**STATED PROBLEM**
Return exactly the listing's lines, from its first line to the line holding "SC.camera = cam", ends included.

Scene script records:
================================

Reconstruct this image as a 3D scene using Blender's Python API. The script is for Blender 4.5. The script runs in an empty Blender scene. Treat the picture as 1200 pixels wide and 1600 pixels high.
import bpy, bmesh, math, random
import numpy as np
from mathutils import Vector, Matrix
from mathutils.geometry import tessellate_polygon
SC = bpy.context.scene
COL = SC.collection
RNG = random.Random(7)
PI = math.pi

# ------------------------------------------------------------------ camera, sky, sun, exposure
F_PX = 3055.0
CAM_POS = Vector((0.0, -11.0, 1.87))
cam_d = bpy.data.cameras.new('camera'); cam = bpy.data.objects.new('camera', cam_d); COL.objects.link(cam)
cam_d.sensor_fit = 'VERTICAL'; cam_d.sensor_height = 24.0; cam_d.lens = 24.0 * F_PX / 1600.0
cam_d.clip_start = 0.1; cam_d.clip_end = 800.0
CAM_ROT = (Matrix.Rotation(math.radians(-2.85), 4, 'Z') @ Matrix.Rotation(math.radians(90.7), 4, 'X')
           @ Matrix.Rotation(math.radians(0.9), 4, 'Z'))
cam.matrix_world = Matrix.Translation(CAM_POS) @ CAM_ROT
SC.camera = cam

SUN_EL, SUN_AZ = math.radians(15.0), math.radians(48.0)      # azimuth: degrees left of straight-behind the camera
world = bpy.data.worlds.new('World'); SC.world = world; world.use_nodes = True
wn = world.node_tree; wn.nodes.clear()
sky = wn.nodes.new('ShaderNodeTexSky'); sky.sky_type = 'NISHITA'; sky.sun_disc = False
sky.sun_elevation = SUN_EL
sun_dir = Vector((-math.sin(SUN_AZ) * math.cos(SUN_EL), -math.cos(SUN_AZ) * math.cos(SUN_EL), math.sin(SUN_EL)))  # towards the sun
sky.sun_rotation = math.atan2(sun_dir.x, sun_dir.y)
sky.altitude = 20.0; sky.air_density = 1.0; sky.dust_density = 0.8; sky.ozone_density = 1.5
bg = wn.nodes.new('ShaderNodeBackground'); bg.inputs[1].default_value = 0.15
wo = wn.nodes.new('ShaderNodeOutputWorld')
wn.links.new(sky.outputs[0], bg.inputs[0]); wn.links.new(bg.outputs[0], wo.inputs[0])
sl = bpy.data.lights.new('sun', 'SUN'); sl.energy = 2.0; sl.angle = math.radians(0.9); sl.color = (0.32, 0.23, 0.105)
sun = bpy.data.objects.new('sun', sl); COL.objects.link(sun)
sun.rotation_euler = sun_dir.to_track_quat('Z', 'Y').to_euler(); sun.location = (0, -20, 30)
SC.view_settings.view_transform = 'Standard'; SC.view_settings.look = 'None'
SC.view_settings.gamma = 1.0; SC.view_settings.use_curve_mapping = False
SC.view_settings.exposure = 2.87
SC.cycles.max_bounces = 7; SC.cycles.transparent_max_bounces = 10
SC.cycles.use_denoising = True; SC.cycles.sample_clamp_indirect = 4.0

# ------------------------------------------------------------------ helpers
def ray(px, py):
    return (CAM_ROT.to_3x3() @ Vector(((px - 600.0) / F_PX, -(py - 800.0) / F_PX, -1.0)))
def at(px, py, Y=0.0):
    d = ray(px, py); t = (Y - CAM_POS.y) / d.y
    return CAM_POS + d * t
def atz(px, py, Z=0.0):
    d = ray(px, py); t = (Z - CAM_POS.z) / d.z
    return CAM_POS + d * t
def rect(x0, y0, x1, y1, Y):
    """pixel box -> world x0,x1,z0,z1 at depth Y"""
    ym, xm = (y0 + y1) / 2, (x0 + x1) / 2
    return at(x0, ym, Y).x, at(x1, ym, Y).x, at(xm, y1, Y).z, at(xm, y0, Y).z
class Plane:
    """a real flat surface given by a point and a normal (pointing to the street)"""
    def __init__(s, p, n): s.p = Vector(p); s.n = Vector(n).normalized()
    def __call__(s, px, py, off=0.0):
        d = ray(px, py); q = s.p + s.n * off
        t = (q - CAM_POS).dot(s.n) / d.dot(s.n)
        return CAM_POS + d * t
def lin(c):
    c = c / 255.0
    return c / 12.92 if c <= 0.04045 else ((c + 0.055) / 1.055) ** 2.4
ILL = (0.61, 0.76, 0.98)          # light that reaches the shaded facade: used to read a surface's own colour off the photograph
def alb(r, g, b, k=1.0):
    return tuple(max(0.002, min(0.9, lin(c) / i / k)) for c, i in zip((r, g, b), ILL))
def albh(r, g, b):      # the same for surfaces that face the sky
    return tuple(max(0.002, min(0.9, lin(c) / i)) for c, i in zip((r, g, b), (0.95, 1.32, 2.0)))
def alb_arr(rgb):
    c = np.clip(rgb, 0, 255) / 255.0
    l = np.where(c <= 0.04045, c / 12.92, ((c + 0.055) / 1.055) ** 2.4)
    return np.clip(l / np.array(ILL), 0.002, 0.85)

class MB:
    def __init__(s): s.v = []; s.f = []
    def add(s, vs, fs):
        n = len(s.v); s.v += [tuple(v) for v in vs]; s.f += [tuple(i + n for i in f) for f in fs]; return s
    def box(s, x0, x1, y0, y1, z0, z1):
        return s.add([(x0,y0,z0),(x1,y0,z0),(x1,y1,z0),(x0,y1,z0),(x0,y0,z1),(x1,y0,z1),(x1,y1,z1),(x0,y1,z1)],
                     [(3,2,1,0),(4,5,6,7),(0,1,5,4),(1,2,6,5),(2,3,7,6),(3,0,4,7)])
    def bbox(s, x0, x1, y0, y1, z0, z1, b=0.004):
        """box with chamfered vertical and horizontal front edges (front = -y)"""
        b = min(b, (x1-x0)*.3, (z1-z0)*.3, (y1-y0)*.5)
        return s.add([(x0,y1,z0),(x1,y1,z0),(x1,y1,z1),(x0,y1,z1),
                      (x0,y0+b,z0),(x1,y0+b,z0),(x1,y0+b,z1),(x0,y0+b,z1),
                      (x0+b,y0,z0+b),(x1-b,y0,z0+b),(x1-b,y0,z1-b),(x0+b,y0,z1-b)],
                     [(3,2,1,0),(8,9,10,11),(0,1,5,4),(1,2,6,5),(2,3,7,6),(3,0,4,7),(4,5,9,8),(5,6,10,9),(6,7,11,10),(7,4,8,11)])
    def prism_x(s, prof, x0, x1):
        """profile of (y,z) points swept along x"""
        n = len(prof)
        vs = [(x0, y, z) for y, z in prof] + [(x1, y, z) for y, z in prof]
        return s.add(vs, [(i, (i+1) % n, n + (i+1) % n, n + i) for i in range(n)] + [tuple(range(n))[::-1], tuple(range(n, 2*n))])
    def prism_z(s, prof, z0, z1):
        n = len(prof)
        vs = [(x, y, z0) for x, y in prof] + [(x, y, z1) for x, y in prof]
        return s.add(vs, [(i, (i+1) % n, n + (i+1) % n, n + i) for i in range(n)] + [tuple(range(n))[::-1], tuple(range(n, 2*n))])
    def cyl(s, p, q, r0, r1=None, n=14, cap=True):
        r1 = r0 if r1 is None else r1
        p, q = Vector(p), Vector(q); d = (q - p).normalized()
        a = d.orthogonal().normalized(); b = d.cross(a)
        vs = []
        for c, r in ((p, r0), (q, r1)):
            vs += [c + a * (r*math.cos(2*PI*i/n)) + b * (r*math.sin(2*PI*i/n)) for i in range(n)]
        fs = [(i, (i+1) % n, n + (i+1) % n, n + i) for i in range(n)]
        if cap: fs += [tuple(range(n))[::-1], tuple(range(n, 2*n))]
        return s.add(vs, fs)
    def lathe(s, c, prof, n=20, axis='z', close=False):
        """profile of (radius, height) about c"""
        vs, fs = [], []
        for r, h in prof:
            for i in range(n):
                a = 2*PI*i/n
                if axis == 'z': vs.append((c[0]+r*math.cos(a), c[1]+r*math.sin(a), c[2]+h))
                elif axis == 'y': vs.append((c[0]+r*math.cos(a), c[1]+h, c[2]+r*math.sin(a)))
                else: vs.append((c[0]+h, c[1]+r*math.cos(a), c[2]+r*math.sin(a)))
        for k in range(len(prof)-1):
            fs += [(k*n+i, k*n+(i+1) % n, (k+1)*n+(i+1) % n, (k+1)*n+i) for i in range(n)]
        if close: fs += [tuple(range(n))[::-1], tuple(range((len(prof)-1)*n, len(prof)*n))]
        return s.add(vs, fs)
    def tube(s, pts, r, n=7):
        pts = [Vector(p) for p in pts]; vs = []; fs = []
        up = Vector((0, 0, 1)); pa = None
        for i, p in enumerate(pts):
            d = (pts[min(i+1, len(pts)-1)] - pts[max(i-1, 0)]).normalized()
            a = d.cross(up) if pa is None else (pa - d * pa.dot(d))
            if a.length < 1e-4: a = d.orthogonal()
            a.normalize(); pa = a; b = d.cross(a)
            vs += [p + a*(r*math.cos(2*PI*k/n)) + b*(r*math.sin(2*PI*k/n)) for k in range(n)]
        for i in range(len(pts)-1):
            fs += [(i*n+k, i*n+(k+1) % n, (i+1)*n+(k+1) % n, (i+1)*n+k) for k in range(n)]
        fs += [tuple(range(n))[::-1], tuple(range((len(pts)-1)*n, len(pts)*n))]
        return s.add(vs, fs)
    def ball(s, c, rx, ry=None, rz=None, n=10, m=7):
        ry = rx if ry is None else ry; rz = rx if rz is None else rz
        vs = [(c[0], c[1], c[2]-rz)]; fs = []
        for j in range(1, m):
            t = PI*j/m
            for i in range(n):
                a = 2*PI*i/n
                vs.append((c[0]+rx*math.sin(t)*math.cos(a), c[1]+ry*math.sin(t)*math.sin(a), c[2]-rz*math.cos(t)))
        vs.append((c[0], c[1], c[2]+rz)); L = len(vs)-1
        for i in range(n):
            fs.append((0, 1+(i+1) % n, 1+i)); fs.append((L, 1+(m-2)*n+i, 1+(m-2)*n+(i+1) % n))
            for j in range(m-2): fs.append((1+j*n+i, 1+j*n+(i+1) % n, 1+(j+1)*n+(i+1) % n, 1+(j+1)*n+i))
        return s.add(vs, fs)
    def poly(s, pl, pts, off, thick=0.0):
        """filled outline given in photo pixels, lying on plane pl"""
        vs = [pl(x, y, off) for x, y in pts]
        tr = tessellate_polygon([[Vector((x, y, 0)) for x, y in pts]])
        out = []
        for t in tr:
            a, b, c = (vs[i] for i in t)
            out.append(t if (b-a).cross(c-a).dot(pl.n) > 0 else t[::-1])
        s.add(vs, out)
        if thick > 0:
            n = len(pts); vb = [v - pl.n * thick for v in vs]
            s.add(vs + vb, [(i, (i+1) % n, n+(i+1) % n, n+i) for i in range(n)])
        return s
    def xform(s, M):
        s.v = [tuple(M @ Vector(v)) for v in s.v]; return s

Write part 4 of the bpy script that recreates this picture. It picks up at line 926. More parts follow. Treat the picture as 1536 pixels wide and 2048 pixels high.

================================

**ANSWER FOR THIS EXERCISE**
Reconstruct this image as a 3D scene using Blender's Python API. The script is for Blender 4.5. The script runs in an empty Blender scene. Treat the picture as 1200 pixels wide and 1600 pixels high.
import bpy, bmesh, math, random
import numpy as np
from mathutils import Vector, Matrix
from mathutils.geometry import tessellate_polygon
SC = bpy.context.scene
COL = SC.collection
RNG = random.Random(7)
PI = math.pi

# ------------------------------------------------------------------ camera, sky, sun, exposure
F_PX = 3055.0
CAM_POS = Vector((0.0, -11.0, 1.87))
cam_d = bpy.data.cameras.new('camera'); cam = bpy.data.objects.new('camera', cam_d); COL.objects.link(cam)
cam_d.sensor_fit = 'VERTICAL'; cam_d.sensor_height = 24.0; cam_d.lens = 24.0 * F_PX / 1600.0
cam_d.clip_start = 0.1; cam_d.clip_end = 800.0
CAM_ROT = (Matrix.Rotation(math.radians(-2.85), 4, 'Z') @ Matrix.Rotation(math.radians(90.7), 4, 'X')
           @ Matrix.Rotation(math.radians(0.9), 4, 'Z'))
cam.matrix_world = Matrix.Translation(CAM_POS) @ CAM_ROT
SC.camera = cam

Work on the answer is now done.